** START OF Dataset section **

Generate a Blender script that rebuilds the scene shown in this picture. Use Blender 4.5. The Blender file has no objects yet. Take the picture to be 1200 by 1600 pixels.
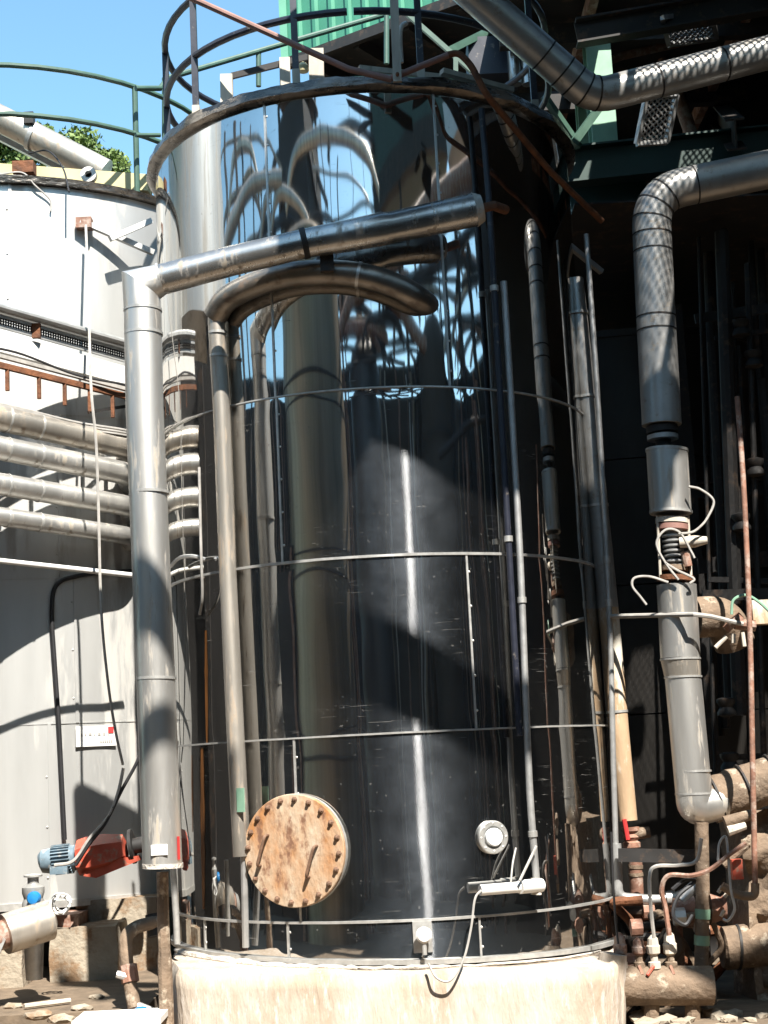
import bpy, bmesh, math, random
from mathutils import Vector, Matrix, noise

# ------------------------------------------------------------------ camera
SC = bpy.context.scene
COL = SC.collection
V = Vector
FPX, CAM_D, PITCH, ROLL, YAW, CAM_Z = 2400.0, 9.085, 0.1610, -0.0496, 0.0039, 0.969
CAM = V((0, -CAM_D, CAM_Z))
_fw = V((math.sin(YAW) * math.cos(PITCH), math.cos(YAW) * math.cos(PITCH), math.sin(PITCH)))
_r = V((math.cos(YAW), -math.sin(YAW), 0))
_u = _r.cross(_fw)
RT = _r * math.cos(ROLL) + _u * math.sin(ROLL)
UP = -_r * math.sin(ROLL) + _u * math.cos(ROLL)
cd = bpy.data.cameras.new('camera')
cd.sensor_fit = 'VERTICAL'
cd.sensor_height = 24.0
cd.lens = 24.0 * FPX / 1600.0
cd.clip_end = 2000
co = bpy.data.objects.new('camera', cd)
COL.objects.link(co)
m3 = Matrix((RT, UP, -_fw)).transposed()
co.matrix_world = Matrix.Translation(CAM) @ m3.to_4x4()
SC.camera = co

# ------------------------------------------------------------------ light
SUN_AZ, SUN_EL = math.radians(19.5), math.radians(52)
SUN = V((math.sin(SUN_AZ) * math.cos(SUN_EL), -math.cos(SUN_AZ) * math.cos(SUN_EL), math.sin(SUN_EL)))
W = bpy.data.worlds.new('World')
SC.world = W
W.use_nodes = True
nt = W.node_tree
sky = nt.nodes.new('ShaderNodeTexSky')
sky.sky_type = 'NISHITA'
sky.sun_disc = False
sky.sun_elevation = SUN_EL
sky.sun_rotation = math.atan2(SUN.x, SUN.y)
sky.altitude = 300
sky.air_density = 1.0
sky.dust_density = 0.5
sky.ozone_density = 0.6
bg = nt.nodes['Background']
bg.inputs['Strength'].default_value = 0.118
tint = nt.nodes.new('ShaderNodeMix'); tint.data_type = 'RGBA'; tint.blend_type = 'MULTIPLY'
tint.inputs['Factor'].default_value = 1.0; tint.inputs['B'].default_value = (0.82, 1.06, 1.0, 1)
nt.links.new(sky.outputs[0], tint.inputs['A'])
nt.links.new(tint.outputs['Result'], bg.inputs['Color'])
sl = bpy.data.lights.new('sun', 'SUN')
sl.energy = 5.0
sl.angle = math.radians(0.53)
sl.color = (1.0, 0.95, 0.87)
so = bpy.data.objects.new('sun', sl)
COL.objects.link(so)
so.rotation_euler = SUN.to_track_quat('Z', 'Y').to_euler()
so.location = (6, -20, 30)
SC.view_settings.view_transform = 'Standard'
SC.view_settings.look = 'None'
SC.view_settings.gamma = 1
SC.view_settings.exposure = 1.4
SC.cycles.max_bounces = 8
SC.cycles.glossy_bounces = 5
SC.cycles.diffuse_bounces = 3
SC.cycles.caustics_reflective = False
SC.cycles.sample_clamp_indirect = 6

RND = random.Random(7)
R0 = 1.27                      # tank radius
HOR = 1220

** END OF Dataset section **

*Set task*:
Return the material line for line, from its beginning to the line that contains "from mathutils import Vector, Matrix, noise", with the pictures left out.

*Full answer*:
Generate a Blender script that rebuilds the scene shown in this picture. Use Blender 4.5. The Blender file has no objects yet. Take the picture to be 1200 by 1600 pixels.
import bpy, bmesh, math, random
from mathutils import Vector, Matrix, noise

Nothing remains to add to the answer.